INVESTOR OUTRAGE RESULTS IN 'FIRST STRIKE' FOR SLATER AND GORDON

INVESTOR OUTRAGE RESULTS IN 'FIRST STRIKE' FOR SLATER AND GORDON

SHAREHOLDERS of besieged law firm Slater & Gordon issued a further sign of their discontent at the company's Annual General Meeting held last Friday in Melbourne, when more than 43 per cent voted against the company's remuneration report.

As a result, the firm, which is currently subject to a class action from its own shareholders in relation to the acquisition of UK firm Quindell, received a 'first strike' on its executive remuneration - a clear indication of investor frustration following a disastrous year for the firm.  

If Slater & Gordon receives a "second strike" next year, which is another vote against its executive remuneration greater than 25 per cent, it will cause a spill of the board.

Slater & Gordon's purchase of UK professional services firm Quindell led to a $1 billion write-down, which significantly impaired its financial accounts and saw its share price crash by 90 per cent.

The company's share price fell even lower last Friday, closing 2.78 per cent weaker at 35 cents. 

To add further insult to injury, more than 30 per cent of shareholders voted against awarding chief executive Andrew Grech service rights and more than 25 per cent of investors tried to block the award of performance rights to Gresch. 

In response to the voting results over remuneration, Chairman John Skippen (pictured) says: "In light of this we will review our remuneration structure and this will be reported to shareholders in our fiscal 2017 remuneration report."

"We understand shareholder concerns about the current value ascribed to their shares, but we aimed to balance that against the need for us to provide market competitive remuneration packages to attract and retain staff and to address some of the critical matters that faced the business last year."

Earlier this year, it was announced that chief financial officer, Bryce Houghton, and chief operating officer, Felicity Pantelidis would both be receiving bonuses to the sums of $189,000 and $93,750 respectively, despite the dividend being cancelled. 

Grech did not, however, receive a short-term bonus in FY16 or any increase to his annual salary for FY17 after the fallout from the Quindell acquisition.

More to do to turnaround UK business

In Skippens' opening address to shareholders at the AGM, he reiterated the apology he issued earlier this year.

"We are sorry for the financial losses you have suffered and as a board we are doing everything we can to ensure the Group's financial performance is restored to sustainable levels as quickly as possible," he says.

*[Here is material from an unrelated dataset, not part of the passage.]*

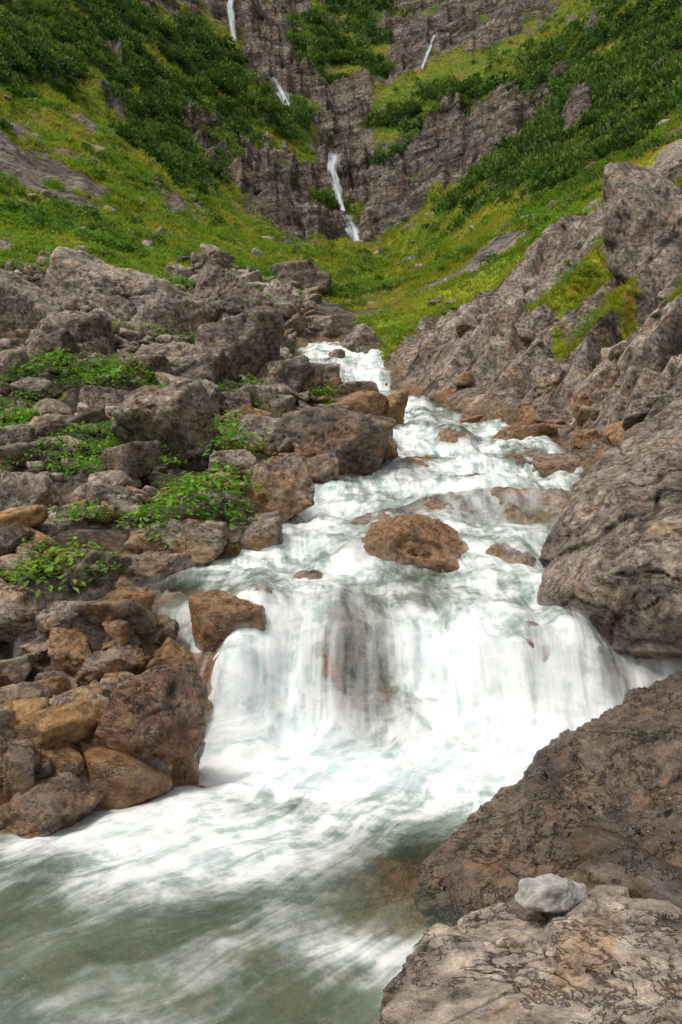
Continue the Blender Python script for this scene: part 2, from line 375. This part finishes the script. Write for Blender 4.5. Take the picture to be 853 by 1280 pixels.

The company has put in place a performance improvement program to mend its previous failures in the UK which Skippen acknowledges still needs "a lot more work."

CEO Grech adds, "The UK performance improvement programme is beginning to deliver some results. It is important to recognise that this is a business transformation programme which will take time to complete."

"We are substantially through phase 1 which focuses on a re-organisation of people into the three legal services businesses and a rationalisation of the number of sites at which we have a presence. Phase 2 is focused on improving productivity and cash conversion."

A special board committee has also been established by the firm to actively monitor business improvement activity and the board has appointed an independent UK based expert to act as advisor to the special board committee.

The silver lining for the company, Skippens says, is the performance of the Australian business which was broadly in line with expectations.  

The share price (ASX: SGH) as at 12.00 pm AEST was 36 cents.